For the developing soccer nation, the one perhaps on the rise but likely not because things are NOT MOVING FAST ENOUGH, a crisis of confidence leads to panicked assertions and pained howling. Fix it, it's all a jumbled mess, upside down and reversed and inside out and it's holding us back, and we just can't take it anymore. We know in our guts that this isn't right, that our development is stunted, and if only the stirred the pot faster it will give us magical results.


But stirring, constantly and vigorously, might mean our weightiest natural talents never have a chance to settle. Without trust that at some point in the past we got something right, without seeing it through, we might never know if we hit on the right formula. Our perspective is a function of time, and the danger lies in giving too much weight to the vagaries of the four week window that just ended. One or two more victories and our angst may have never erupted; a spot in the quarterfinals, which may have come with just one less mistake, and most of the problems that today we're so sure exist might otherwise be obscured.

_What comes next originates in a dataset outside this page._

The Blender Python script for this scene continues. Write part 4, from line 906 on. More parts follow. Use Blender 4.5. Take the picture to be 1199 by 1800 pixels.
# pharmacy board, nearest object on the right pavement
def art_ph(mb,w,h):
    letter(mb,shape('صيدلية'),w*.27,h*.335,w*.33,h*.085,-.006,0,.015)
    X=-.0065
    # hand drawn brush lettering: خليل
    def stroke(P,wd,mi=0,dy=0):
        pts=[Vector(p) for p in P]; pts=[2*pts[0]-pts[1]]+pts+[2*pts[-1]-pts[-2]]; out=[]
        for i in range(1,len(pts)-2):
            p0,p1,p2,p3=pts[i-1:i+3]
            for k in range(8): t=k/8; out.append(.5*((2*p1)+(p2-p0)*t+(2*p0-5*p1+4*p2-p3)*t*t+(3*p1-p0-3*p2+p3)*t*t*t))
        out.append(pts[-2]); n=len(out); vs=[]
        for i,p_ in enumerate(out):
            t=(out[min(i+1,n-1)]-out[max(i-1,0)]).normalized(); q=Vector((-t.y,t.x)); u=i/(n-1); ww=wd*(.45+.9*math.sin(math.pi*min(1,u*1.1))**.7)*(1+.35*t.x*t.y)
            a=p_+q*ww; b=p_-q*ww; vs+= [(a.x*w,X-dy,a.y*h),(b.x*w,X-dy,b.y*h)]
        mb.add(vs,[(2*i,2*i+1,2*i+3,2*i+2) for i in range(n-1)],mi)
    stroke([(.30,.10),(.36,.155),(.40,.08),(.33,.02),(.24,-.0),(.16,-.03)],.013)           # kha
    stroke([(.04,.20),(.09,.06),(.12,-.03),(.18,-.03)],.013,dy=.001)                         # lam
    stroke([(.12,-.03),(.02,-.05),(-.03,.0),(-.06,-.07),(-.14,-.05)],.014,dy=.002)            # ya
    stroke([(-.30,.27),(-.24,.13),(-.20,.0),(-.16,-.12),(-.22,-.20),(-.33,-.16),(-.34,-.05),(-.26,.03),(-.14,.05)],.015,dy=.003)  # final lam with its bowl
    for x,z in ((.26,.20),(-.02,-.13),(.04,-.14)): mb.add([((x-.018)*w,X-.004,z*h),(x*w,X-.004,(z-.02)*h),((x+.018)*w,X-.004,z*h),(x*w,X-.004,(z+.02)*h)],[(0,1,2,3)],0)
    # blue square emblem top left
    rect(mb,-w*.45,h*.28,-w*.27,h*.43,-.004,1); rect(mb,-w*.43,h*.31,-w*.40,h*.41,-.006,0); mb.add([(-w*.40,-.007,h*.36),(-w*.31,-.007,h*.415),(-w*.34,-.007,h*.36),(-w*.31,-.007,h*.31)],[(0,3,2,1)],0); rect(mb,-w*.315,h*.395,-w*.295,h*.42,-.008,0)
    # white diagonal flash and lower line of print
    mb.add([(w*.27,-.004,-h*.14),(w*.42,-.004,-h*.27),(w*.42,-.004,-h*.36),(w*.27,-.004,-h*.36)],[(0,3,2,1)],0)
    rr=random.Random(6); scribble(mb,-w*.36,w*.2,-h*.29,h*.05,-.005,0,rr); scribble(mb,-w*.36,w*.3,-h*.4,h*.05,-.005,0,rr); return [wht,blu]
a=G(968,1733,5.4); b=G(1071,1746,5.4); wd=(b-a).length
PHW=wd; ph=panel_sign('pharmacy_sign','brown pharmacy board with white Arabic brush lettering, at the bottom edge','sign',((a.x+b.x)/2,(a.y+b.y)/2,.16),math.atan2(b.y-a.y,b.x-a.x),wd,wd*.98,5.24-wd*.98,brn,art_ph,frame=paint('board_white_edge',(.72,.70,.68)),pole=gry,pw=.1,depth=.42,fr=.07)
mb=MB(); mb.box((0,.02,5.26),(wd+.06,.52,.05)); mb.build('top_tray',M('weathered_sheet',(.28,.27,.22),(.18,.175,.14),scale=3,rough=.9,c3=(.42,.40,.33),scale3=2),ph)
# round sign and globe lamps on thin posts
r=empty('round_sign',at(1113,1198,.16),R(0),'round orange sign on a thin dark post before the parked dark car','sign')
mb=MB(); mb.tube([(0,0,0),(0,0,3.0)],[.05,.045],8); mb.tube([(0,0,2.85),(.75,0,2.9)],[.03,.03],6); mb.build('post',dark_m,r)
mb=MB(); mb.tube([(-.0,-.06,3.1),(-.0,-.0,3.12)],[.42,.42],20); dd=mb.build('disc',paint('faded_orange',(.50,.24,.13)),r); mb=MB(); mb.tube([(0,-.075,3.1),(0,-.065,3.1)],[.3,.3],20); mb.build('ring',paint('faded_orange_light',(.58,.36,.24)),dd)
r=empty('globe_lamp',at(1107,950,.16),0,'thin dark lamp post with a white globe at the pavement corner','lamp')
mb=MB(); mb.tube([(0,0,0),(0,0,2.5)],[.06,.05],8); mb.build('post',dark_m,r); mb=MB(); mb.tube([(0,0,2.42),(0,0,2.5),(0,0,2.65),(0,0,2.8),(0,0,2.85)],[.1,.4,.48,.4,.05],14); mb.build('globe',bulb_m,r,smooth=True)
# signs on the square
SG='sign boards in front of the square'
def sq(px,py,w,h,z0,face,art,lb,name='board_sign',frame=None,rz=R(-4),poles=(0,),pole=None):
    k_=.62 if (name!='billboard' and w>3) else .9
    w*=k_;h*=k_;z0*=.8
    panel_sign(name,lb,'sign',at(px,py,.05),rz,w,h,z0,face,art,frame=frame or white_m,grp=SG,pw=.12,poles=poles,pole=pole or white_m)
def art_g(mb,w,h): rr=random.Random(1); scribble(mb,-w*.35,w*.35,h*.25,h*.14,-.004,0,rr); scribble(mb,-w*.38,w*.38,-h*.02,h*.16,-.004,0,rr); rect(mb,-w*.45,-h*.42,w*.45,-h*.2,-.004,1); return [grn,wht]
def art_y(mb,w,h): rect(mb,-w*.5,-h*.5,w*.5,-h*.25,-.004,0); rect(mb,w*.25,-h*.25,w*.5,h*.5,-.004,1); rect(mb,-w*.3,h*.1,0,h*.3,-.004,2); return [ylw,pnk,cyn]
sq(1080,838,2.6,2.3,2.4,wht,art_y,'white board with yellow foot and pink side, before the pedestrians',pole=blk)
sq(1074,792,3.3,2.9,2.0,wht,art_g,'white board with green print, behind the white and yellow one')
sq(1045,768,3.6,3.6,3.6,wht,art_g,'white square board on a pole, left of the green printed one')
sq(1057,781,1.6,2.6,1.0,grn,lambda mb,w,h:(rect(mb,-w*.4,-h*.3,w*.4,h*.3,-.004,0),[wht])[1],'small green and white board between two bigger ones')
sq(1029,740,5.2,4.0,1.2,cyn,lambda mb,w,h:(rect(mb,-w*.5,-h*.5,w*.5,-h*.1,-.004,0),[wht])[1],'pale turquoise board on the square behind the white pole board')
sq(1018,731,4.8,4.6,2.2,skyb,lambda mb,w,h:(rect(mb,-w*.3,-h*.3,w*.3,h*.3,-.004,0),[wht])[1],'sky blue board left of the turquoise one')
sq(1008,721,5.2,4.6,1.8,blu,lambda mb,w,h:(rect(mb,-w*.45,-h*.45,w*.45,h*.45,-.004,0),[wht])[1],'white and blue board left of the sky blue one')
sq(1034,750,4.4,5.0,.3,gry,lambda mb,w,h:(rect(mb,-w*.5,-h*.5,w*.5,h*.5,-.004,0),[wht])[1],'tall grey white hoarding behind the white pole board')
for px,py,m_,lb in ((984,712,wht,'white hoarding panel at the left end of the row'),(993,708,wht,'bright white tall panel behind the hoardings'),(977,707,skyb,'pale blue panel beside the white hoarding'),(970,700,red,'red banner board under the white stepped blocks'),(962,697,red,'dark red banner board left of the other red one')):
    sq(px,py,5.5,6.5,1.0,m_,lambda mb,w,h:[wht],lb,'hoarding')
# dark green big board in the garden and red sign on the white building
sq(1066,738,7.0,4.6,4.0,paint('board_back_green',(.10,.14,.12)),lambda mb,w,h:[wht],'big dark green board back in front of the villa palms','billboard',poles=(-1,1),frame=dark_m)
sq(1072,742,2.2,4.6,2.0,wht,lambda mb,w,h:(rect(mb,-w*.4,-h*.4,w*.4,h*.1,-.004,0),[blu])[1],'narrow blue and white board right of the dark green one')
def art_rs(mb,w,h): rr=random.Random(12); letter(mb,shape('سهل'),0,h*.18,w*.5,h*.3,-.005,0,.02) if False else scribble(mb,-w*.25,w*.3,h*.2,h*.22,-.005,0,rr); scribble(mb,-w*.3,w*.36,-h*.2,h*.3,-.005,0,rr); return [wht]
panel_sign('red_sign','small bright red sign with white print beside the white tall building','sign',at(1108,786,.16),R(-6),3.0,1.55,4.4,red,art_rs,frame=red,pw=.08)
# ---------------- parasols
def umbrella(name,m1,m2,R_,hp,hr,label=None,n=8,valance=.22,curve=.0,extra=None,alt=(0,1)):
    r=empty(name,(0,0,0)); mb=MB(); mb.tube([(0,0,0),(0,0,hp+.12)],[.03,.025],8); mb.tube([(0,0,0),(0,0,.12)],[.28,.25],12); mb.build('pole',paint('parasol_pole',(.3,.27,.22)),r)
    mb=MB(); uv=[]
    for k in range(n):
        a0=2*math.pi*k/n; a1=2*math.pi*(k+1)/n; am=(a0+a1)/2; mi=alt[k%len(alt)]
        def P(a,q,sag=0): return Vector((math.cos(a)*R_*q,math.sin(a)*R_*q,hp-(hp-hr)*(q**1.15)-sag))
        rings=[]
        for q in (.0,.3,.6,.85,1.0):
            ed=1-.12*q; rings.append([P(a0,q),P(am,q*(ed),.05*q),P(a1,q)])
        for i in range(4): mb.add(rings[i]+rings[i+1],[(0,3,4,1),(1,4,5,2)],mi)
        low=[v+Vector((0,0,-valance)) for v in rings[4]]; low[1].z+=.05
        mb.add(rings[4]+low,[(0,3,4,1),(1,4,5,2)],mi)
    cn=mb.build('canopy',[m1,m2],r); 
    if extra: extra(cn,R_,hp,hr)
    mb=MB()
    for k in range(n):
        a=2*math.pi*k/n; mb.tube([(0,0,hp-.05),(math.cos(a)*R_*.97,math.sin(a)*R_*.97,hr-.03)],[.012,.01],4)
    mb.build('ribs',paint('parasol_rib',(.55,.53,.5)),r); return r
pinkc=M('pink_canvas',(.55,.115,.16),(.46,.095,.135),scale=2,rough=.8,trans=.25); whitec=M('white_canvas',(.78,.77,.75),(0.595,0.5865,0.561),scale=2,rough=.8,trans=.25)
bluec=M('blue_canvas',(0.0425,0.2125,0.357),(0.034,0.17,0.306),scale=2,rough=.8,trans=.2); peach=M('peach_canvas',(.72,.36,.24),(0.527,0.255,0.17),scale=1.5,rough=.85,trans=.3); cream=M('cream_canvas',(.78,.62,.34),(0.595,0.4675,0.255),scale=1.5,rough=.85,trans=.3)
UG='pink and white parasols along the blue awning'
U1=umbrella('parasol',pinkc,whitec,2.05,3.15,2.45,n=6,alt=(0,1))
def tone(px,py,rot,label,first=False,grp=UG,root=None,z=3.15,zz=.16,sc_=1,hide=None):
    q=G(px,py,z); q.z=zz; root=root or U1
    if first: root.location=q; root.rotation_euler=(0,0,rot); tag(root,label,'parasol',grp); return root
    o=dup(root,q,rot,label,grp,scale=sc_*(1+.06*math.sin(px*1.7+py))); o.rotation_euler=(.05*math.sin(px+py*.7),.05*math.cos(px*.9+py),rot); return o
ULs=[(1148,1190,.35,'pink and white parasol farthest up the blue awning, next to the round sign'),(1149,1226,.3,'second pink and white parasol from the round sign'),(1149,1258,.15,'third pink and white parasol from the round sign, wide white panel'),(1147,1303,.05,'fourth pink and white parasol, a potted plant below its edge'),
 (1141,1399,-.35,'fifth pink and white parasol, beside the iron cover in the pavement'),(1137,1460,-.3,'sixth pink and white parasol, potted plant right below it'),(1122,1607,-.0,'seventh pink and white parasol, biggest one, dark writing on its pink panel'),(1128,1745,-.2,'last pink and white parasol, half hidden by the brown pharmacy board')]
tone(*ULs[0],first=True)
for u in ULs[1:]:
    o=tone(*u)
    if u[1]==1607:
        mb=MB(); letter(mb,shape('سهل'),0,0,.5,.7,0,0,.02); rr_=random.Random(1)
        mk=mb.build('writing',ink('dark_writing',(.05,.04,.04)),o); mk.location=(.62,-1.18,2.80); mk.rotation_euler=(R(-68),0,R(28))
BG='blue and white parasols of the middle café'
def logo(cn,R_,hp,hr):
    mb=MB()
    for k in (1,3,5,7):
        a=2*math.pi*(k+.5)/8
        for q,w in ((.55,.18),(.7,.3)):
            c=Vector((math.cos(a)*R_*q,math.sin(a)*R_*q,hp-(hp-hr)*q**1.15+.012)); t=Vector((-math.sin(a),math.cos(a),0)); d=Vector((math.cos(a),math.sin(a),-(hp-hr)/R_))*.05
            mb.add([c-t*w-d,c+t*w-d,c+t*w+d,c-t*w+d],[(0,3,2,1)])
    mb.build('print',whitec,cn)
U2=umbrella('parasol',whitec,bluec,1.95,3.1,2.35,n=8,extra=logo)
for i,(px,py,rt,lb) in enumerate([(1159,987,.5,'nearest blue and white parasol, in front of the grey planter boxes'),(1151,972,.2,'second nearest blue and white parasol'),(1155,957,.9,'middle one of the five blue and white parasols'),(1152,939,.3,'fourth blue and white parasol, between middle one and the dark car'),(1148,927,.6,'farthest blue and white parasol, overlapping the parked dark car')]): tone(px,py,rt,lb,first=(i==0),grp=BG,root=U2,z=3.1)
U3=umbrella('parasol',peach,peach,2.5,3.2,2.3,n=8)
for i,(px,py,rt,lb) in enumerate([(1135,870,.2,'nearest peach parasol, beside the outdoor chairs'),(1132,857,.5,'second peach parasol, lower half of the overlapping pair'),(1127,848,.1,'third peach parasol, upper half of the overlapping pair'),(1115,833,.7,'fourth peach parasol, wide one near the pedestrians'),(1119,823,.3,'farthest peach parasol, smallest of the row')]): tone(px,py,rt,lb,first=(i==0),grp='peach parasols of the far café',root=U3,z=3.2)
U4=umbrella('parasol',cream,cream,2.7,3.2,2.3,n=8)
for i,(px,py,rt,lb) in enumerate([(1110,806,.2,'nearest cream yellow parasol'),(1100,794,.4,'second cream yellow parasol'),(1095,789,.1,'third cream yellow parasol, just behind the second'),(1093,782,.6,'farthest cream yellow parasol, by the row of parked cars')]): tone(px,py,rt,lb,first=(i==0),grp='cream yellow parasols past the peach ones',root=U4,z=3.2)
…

Our perspective, changed.


But mistakes were made; there is no reason to rest. What we've done in an effort to produce American players of whom we can be proud is simply not enough.


It will never be enough, not until our players return victorious with golden trophy in hand and the nation rises in celebration. That dream won't allow us to just let things be. Critical evaluation will never stop as long as that dream remains out of reach, and if that means calling for overhaul at every turn while ignoring the practical applications of our learned recommendations, so be it. We can see it, WHY CAN'T THEY? They, the ones in positions to mold our young hopes, are simply not listening, are surely ignoring the obvious, must be guilty of corruption or worse. Why else are we underachieving?


If we're not harrumphing over broken pipelines, we're dreaming of what is just emerging from them. The names are flowing, and even though many of them have yet to produce a drop of professional results, they're already causing us to leap ahead four years to when the window opens again. Our highly-touted youngsters are sure to burst onto the world scene, lifting us to new heights where their outgoing predecessors were unable; broken or not, the pipeline brings us something, and the promise is enough to let us believe it will be an undoubtedly richer batch.


Despair and hope, muddled together in a expectant fan base desperate for an American mark, a deep and meaningful one, on the soccer world. Our insecurities make us mad. Our love of the game and our teams make us uproariously passionate.


Let us take solace in the truth that mad and passionate is better than just mad.